= CHALLENGE =
Within the data that follows, set down exactly the lines from the one containing "Model this scene" through the one containing "sc.camera = co", both ends included.

<<<<

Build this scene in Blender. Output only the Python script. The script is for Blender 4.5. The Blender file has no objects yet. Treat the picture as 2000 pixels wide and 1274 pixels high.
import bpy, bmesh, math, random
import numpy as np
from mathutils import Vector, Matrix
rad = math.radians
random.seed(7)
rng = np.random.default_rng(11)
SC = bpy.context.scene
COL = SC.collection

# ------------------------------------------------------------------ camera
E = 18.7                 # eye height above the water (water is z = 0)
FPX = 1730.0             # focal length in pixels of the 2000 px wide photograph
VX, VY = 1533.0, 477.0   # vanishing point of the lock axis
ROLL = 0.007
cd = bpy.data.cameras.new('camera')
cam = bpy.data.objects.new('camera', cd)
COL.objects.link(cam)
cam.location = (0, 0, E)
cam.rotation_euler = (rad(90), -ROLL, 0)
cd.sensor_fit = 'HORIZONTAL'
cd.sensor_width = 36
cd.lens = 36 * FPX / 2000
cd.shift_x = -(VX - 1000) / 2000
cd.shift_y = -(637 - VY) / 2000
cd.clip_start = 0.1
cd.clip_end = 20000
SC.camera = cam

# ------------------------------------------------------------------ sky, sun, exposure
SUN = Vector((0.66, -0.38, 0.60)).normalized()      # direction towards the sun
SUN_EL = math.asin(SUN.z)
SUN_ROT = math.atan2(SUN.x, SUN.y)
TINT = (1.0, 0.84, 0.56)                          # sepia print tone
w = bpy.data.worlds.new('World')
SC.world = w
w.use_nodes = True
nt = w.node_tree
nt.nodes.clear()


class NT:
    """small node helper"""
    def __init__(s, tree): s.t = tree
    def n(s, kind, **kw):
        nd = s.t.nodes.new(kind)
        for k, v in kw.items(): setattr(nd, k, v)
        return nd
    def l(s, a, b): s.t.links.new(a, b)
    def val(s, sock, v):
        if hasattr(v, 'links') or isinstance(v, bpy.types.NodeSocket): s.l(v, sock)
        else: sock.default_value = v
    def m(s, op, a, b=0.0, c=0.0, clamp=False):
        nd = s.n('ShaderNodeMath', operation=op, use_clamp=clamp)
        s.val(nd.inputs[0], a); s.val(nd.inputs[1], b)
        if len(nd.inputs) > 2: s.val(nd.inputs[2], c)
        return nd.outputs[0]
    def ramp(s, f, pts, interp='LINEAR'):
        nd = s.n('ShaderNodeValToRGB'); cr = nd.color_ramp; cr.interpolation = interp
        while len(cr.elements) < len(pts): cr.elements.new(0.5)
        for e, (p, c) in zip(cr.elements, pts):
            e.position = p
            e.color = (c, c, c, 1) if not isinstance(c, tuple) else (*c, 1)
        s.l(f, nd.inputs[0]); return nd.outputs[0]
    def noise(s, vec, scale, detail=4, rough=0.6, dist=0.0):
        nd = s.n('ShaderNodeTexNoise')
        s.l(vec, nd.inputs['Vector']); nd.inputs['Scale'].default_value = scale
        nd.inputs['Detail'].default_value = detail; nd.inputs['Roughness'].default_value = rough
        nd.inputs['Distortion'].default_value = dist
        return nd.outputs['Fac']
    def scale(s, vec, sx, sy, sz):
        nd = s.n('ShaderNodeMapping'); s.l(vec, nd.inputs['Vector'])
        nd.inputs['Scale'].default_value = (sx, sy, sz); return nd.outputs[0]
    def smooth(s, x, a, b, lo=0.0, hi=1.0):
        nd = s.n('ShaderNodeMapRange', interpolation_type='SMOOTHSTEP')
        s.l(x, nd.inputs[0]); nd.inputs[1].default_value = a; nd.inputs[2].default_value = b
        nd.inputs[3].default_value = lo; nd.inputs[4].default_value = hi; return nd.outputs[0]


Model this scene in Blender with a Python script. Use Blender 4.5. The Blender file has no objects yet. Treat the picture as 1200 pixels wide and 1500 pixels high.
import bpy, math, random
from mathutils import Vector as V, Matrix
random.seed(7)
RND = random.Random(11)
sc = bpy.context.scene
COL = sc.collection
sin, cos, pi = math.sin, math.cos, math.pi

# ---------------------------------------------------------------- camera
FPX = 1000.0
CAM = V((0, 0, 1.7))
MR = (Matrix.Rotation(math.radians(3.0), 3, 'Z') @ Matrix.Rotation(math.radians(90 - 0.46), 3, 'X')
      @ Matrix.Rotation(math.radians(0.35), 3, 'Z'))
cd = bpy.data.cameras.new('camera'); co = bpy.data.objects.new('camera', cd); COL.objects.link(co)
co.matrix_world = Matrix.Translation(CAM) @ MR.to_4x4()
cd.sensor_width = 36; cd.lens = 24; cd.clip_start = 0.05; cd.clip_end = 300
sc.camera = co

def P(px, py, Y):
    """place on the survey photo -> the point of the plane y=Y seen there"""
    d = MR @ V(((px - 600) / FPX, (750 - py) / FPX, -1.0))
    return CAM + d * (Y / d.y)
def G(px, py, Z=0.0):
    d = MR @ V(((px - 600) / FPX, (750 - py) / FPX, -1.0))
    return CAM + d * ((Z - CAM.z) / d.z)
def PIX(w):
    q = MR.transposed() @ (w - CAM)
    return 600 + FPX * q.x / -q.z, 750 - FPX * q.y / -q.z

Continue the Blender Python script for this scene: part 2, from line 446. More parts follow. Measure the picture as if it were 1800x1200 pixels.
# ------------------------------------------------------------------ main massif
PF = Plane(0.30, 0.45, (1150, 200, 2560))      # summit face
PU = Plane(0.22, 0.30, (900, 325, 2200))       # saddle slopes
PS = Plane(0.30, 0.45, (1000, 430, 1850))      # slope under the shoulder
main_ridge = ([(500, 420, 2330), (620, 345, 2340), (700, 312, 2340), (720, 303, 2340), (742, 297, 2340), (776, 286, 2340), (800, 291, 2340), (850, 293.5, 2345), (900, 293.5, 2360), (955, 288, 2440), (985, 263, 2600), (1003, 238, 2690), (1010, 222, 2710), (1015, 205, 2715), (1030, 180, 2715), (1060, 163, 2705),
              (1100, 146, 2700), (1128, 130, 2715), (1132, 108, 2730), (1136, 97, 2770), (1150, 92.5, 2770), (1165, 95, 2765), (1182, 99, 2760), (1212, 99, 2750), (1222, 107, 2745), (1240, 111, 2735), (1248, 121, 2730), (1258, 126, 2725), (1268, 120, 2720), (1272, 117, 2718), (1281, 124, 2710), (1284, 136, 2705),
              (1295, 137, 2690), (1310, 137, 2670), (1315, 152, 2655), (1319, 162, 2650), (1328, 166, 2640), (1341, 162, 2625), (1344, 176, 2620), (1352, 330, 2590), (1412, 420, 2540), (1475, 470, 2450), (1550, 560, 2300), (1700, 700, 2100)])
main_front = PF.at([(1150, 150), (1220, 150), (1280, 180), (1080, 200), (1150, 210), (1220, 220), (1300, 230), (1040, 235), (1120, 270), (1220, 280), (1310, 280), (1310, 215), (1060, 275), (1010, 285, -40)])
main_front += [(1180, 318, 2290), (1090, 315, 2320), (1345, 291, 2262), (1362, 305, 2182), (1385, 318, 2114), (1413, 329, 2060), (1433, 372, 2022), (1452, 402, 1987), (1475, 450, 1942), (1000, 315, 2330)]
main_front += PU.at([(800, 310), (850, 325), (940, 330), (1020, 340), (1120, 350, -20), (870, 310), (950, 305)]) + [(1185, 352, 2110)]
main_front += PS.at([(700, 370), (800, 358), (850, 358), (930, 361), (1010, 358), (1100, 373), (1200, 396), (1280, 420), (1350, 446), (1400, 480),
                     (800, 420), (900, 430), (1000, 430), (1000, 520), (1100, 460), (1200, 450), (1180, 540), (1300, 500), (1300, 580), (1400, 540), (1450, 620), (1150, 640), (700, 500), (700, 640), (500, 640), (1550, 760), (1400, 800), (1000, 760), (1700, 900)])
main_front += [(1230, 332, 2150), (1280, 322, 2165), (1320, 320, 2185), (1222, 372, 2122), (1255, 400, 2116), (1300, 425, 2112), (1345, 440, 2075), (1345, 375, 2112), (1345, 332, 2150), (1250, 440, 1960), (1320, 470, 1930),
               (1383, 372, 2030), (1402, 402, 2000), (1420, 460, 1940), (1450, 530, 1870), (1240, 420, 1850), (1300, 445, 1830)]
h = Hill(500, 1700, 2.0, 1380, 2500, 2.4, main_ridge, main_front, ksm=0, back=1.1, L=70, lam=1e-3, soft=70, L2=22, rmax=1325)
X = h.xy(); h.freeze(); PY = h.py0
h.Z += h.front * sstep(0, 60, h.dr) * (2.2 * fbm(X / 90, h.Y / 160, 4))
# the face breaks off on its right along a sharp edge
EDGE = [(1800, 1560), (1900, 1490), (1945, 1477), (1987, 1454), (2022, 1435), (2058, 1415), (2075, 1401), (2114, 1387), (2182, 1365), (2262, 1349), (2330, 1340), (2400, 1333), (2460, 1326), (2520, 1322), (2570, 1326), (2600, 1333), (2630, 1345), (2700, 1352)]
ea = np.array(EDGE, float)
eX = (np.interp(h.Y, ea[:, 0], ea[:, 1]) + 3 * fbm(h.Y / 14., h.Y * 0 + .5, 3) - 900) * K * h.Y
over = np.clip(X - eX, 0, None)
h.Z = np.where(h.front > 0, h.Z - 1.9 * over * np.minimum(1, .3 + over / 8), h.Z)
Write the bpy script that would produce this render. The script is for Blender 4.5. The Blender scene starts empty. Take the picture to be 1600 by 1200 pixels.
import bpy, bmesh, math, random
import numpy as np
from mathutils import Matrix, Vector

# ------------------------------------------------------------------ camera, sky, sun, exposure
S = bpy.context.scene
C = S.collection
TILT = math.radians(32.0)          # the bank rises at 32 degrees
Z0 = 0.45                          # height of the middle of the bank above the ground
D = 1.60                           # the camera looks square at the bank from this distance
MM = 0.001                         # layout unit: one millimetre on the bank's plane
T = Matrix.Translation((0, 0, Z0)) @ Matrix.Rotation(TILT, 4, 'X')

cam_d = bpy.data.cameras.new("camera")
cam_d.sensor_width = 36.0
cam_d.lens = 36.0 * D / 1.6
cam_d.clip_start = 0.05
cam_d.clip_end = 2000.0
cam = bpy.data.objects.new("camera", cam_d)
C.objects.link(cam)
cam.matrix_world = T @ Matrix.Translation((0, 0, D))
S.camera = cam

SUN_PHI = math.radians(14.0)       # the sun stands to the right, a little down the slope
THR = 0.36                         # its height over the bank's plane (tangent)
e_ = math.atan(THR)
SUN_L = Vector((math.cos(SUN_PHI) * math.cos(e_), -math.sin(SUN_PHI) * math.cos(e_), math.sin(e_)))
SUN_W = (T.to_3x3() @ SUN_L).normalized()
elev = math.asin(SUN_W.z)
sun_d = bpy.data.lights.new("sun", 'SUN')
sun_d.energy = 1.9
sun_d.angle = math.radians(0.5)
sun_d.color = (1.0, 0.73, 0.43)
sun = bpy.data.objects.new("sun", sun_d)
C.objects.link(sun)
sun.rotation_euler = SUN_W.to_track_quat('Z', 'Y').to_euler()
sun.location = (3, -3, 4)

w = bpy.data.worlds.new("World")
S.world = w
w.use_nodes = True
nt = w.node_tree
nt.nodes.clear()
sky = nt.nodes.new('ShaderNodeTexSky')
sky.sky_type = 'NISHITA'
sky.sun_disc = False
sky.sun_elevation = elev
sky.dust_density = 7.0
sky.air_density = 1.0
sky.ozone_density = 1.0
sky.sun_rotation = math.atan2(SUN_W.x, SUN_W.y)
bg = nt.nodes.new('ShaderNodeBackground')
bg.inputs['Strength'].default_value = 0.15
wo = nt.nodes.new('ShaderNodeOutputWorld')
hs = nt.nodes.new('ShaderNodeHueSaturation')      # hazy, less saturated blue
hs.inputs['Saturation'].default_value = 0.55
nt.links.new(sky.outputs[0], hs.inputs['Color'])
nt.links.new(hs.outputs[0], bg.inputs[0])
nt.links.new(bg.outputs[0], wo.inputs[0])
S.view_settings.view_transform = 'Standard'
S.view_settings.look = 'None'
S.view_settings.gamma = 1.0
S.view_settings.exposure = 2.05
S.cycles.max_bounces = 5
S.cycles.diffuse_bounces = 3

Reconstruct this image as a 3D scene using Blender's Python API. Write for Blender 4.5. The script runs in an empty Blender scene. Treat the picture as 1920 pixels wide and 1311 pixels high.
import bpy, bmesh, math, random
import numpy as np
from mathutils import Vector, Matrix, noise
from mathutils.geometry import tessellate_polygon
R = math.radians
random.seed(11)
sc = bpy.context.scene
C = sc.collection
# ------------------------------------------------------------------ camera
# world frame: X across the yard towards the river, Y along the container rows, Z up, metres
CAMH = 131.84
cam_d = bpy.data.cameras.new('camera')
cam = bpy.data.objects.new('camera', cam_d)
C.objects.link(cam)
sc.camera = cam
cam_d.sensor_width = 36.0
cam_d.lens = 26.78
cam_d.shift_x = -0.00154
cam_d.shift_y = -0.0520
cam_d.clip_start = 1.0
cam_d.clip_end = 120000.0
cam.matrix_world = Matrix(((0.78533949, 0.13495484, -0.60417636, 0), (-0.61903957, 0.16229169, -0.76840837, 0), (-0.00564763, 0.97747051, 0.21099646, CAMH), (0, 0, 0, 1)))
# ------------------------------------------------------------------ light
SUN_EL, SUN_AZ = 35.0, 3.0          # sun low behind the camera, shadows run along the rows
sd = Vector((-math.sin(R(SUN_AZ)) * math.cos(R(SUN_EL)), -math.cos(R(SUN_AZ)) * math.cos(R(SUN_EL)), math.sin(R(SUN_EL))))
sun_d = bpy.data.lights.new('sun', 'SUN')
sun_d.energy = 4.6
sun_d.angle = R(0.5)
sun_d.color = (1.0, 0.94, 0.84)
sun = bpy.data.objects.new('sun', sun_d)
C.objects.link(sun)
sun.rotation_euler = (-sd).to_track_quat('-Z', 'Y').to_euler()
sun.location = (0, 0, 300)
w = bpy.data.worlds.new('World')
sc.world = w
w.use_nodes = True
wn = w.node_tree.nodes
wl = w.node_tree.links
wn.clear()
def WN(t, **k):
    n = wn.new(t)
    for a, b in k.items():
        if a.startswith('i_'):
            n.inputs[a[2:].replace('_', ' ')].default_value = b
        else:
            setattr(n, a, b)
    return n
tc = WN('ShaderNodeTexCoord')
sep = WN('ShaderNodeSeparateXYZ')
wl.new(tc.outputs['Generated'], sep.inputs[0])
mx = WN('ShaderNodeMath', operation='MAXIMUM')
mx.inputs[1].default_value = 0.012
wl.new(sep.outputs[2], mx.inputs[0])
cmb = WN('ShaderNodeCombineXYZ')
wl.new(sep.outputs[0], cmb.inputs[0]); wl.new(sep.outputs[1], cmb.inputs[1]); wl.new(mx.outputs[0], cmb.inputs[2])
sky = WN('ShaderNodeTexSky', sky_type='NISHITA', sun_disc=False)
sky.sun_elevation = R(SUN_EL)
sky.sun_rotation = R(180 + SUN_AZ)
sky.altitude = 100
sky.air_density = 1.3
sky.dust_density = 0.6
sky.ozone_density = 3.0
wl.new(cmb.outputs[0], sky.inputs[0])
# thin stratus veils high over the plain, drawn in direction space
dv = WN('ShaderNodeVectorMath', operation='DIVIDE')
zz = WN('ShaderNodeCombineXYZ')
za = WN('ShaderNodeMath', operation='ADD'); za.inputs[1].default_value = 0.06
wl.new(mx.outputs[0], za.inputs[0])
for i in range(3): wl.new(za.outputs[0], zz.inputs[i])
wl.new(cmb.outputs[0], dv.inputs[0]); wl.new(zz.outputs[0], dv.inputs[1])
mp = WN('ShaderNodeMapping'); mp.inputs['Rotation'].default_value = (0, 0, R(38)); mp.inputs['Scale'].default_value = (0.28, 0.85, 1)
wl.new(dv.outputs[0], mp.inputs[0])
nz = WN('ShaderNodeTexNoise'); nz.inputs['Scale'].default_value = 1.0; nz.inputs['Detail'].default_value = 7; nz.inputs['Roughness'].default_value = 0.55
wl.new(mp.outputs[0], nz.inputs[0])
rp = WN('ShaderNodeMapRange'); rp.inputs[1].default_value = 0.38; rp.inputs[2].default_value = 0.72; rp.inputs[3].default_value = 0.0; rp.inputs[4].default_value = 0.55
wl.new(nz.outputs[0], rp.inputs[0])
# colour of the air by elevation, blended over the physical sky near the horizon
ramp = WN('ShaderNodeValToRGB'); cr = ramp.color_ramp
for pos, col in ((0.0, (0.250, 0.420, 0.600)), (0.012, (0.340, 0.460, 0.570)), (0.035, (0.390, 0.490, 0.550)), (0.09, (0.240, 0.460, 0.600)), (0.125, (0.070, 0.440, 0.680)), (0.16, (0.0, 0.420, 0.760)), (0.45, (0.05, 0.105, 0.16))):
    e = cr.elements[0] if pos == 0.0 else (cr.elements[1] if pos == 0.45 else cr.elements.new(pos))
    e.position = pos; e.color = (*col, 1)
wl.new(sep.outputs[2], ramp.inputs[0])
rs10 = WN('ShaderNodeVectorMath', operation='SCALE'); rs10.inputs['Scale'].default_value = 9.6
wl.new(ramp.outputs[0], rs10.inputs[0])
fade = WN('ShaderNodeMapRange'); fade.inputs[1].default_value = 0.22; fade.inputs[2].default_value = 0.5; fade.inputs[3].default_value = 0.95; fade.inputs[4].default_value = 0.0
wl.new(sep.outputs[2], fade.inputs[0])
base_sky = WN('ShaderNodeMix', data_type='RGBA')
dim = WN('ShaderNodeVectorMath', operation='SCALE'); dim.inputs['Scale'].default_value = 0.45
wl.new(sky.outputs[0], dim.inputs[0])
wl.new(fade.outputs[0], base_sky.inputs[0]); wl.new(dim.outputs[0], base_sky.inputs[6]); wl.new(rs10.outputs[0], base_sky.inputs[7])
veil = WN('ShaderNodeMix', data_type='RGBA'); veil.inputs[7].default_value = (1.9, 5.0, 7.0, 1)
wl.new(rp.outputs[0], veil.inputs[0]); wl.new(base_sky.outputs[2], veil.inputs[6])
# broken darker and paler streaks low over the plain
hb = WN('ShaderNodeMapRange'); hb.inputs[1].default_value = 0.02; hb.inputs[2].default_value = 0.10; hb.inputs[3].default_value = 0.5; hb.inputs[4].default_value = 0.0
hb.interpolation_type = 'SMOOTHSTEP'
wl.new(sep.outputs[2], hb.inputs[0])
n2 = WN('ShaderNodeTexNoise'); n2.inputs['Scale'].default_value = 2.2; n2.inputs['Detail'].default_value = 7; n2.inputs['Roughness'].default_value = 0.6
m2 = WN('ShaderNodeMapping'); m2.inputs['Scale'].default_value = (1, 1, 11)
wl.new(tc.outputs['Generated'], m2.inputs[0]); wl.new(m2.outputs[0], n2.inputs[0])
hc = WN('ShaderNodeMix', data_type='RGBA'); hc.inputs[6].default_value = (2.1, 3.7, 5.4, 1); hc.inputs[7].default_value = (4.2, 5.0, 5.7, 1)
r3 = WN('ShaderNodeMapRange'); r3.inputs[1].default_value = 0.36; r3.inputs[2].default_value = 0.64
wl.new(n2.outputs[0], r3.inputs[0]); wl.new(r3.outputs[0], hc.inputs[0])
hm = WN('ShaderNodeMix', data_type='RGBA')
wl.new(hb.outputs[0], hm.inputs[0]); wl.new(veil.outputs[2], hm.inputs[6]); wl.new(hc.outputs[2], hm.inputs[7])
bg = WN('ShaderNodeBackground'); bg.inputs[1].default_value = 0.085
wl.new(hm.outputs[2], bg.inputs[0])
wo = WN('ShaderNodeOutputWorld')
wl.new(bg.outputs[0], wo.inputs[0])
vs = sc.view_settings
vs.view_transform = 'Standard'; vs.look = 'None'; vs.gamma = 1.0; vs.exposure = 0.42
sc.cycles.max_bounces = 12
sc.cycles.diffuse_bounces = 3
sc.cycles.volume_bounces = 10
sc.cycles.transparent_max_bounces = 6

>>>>

= SOLUTION TO THIS EXERCISE =
Model this scene in Blender with a Python script. Use Blender 4.5. The Blender file has no objects yet. Treat the picture as 1200 pixels wide and 1500 pixels high.
import bpy, math, random
from mathutils import Vector as V, Matrix
random.seed(7)
RND = random.Random(11)
sc = bpy.context.scene
COL = sc.collection
sin, cos, pi = math.sin, math.cos, math.pi

# ---------------------------------------------------------------- camera
FPX = 1000.0
CAM = V((0, 0, 1.7))
MR = (Matrix.Rotation(math.radians(3.0), 3, 'Z') @ Matrix.Rotation(math.radians(90 - 0.46), 3, 'X')
      @ Matrix.Rotation(math.radians(0.35), 3, 'Z'))
cd = bpy.data.cameras.new('camera'); co = bpy.data.objects.new('camera', cd); COL.objects.link(co)
co.matrix_world = Matrix.Translation(CAM) @ MR.to_4x4()
cd.sensor_width = 36; cd.lens = 24; cd.clip_start = 0.05; cd.clip_end = 300
sc.camera = co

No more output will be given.